======== SUPPLIED MATERIAL ========

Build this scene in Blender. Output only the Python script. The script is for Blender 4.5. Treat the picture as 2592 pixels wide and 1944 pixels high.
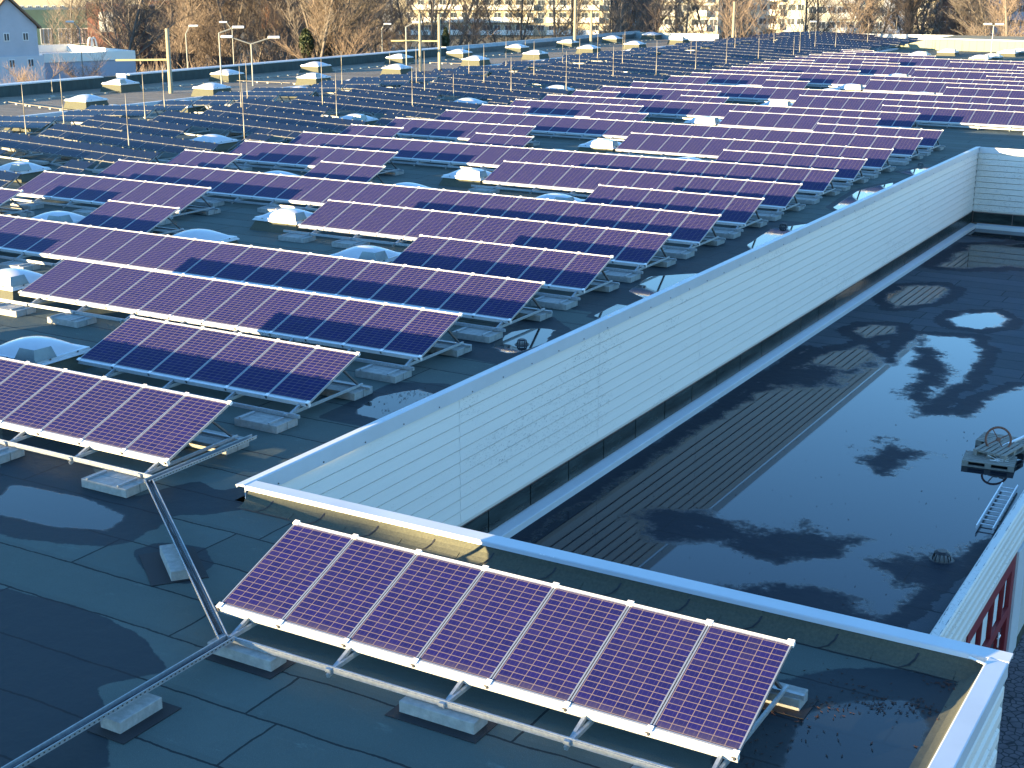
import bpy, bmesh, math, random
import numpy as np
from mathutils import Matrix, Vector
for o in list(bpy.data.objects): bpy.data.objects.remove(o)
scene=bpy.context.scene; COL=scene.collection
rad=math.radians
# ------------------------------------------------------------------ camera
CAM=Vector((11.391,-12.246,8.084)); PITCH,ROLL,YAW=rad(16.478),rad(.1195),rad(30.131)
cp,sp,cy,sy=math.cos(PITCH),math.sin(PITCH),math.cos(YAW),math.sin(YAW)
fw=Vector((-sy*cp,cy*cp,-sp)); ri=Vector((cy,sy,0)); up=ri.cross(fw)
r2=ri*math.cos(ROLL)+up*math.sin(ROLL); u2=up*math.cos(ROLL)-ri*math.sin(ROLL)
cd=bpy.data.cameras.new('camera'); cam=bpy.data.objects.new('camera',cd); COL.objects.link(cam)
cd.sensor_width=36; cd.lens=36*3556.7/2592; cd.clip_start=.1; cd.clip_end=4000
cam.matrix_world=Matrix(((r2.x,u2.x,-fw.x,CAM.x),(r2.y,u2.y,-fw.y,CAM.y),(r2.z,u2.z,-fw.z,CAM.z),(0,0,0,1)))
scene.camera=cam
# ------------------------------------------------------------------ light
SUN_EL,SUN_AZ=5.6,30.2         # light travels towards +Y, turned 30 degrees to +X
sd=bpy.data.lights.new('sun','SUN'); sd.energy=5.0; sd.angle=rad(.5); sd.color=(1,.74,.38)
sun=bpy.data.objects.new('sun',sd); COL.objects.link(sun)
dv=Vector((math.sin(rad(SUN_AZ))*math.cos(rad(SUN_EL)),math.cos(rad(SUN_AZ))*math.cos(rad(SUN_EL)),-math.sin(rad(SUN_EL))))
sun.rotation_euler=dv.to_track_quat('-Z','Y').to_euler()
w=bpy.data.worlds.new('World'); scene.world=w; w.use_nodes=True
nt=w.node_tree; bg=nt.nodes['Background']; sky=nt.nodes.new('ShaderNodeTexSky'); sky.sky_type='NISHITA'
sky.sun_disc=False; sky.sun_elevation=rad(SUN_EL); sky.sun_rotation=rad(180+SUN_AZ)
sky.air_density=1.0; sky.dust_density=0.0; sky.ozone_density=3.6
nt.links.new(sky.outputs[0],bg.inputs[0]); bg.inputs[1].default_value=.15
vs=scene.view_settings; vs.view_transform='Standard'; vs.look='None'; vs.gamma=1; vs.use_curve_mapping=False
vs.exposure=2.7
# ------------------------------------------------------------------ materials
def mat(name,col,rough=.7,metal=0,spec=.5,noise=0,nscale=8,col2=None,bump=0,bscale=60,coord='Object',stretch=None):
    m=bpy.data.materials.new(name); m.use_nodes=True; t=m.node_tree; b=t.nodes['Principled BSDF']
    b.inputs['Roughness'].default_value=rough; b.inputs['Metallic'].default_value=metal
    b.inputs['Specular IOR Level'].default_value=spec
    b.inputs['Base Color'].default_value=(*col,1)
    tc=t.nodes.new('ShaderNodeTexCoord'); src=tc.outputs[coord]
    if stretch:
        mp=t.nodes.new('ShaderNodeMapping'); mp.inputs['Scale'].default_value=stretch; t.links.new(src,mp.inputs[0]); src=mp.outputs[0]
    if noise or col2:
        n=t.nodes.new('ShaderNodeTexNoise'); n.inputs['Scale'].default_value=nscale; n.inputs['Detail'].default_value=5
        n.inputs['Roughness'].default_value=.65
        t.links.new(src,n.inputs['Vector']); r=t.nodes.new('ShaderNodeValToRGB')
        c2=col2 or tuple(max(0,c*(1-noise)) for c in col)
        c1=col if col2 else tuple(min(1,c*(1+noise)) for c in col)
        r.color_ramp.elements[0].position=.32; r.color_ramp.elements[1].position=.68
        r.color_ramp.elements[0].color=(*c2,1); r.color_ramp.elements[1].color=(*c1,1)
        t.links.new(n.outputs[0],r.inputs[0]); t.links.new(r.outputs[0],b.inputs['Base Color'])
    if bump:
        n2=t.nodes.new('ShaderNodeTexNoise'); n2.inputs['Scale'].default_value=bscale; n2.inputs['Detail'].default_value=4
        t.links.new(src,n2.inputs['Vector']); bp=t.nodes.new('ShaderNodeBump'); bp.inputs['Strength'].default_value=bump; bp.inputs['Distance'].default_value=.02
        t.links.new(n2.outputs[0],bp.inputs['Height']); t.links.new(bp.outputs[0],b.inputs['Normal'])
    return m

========

▸ YOUR GOAL
Print the full listing exactly, dropping the pictures.

▸ SOLUTION
Build this scene in Blender. Output only the Python script. The script is for Blender 4.5. Treat the picture as 2592 pixels wide and 1944 pixels high.
import bpy, bmesh, math, random
import numpy as np
from mathutils import Matrix, Vector
for o in list(bpy.data.objects): bpy.data.objects.remove(o)
scene=bpy.context.scene; COL=scene.collection
rad=math.radians
# ------------------------------------------------------------------ camera
CAM=Vector((11.391,-12.246,8.084)); PITCH,ROLL,YAW=rad(16.478),rad(.1195),rad(30.131)
cp,sp,cy,sy=math.cos(PITCH),math.sin(PITCH),math.cos(YAW),math.sin(YAW)
fw=Vector((-sy*cp,cy*cp,-sp)); ri=Vector((cy,sy,0)); up=ri.cross(fw)
r2=ri*math.cos(ROLL)+up*math.sin(ROLL); u2=up*math.cos(ROLL)-ri*math.sin(ROLL)
cd=bpy.data.cameras.new('camera'); cam=bpy.data.objects.new('camera',cd); COL.objects.link(cam)
cd.sensor_width=36; cd.lens=36*3556.7/2592; cd.clip_start=.1; cd.clip_end=4000
cam.matrix_world=Matrix(((r2.x,u2.x,-fw.x,CAM.x),(r2.y,u2.y,-fw.y,CAM.y),(r2.z,u2.z,-fw.z,CAM.z),(0,0,0,1)))
scene.camera=cam
# ------------------------------------------------------------------ light
SUN_EL,SUN_AZ=5.6,30.2         # light travels towards +Y, turned 30 degrees to +X
sd=bpy.data.lights.new('sun','SUN'); sd.energy=5.0; sd.angle=rad(.5); sd.color=(1,.74,.38)
sun=bpy.data.objects.new('sun',sd); COL.objects.link(sun)
dv=Vector((math.sin(rad(SUN_AZ))*math.cos(rad(SUN_EL)),math.cos(rad(SUN_AZ))*math.cos(rad(SUN_EL)),-math.sin(rad(SUN_EL))))
sun.rotation_euler=dv.to_track_quat('-Z','Y').to_euler()
w=bpy.data.worlds.new('World'); scene.world=w; w.use_nodes=True
nt=w.node_tree; bg=nt.nodes['Background']; sky=nt.nodes.new('ShaderNodeTexSky'); sky.sky_type='NISHITA'
sky.sun_disc=False; sky.sun_elevation=rad(SUN_EL); sky.sun_rotation=rad(180+SUN_AZ)
sky.air_density=1.0; sky.dust_density=0.0; sky.ozone_density=3.6
nt.links.new(sky.outputs[0],bg.inputs[0]); bg.inputs[1].default_value=.15
vs=scene.view_settings; vs.view_transform='Standard'; vs.look='None'; vs.gamma=1; vs.use_curve_mapping=False
vs.exposure=2.7
# ------------------------------------------------------------------ materials
def mat(name,col,rough=.7,metal=0,spec=.5,noise=0,nscale=8,col2=None,bump=0,bscale=60,coord='Object',stretch=None):
    m=bpy.data.materials.new(name); m.use_nodes=True; t=m.node_tree; b=t.nodes['Principled BSDF']
    b.inputs['Roughness'].default_value=rough; b.inputs['Metallic'].default_value=metal
    b.inputs['Specular IOR Level'].default_value=spec
    b.inputs['Base Color'].default_value=(*col,1)
    tc=t.nodes.new('ShaderNodeTexCoord'); src=tc.outputs[coord]
    if stretch:
        mp=t.nodes.new('ShaderNodeMapping'); mp.inputs['Scale'].default_value=stretch; t.links.new(src,mp.inputs[0]); src=mp.outputs[0]
    if noise or col2:
        n=t.nodes.new('ShaderNodeTexNoise'); n.inputs['Scale'].default_value=nscale; n.inputs['Detail'].default_value=5
        n.inputs['Roughness'].default_value=.65
        t.links.new(src,n.inputs['Vector']); r=t.nodes.new('ShaderNodeValToRGB')
        c2=col2 or tuple(max(0,c*(1-noise)) for c in col)
        c1=col if col2 else tuple(min(1,c*(1+noise)) for c in col)
        r.color_ramp.elements[0].position=.32; r.color_ramp.elements[1].position=.68
        r.color_ramp.elements[0].color=(*c2,1); r.color_ramp.elements[1].color=(*c1,1)
        t.links.new(n.outputs[0],r.inputs[0]); t.links.new(r.outputs[0],b.inputs['Base Color'])
    if bump:
        n2=t.nodes.new('ShaderNodeTexNoise'); n2.inputs['Scale'].default_value=bscale; n2.inputs['Detail'].default_value=4
        t.links.new(src,n2.inputs['Vector']); bp=t.nodes.new('ShaderNodeBump'); bp.inputs['Strength'].default_value=bump; bp.inputs['Distance'].default_value=.02
        t.links.new(n2.outputs[0],bp.inputs['Height']); t.links.new(bp.outputs[0],b.inputs['Normal'])
    return m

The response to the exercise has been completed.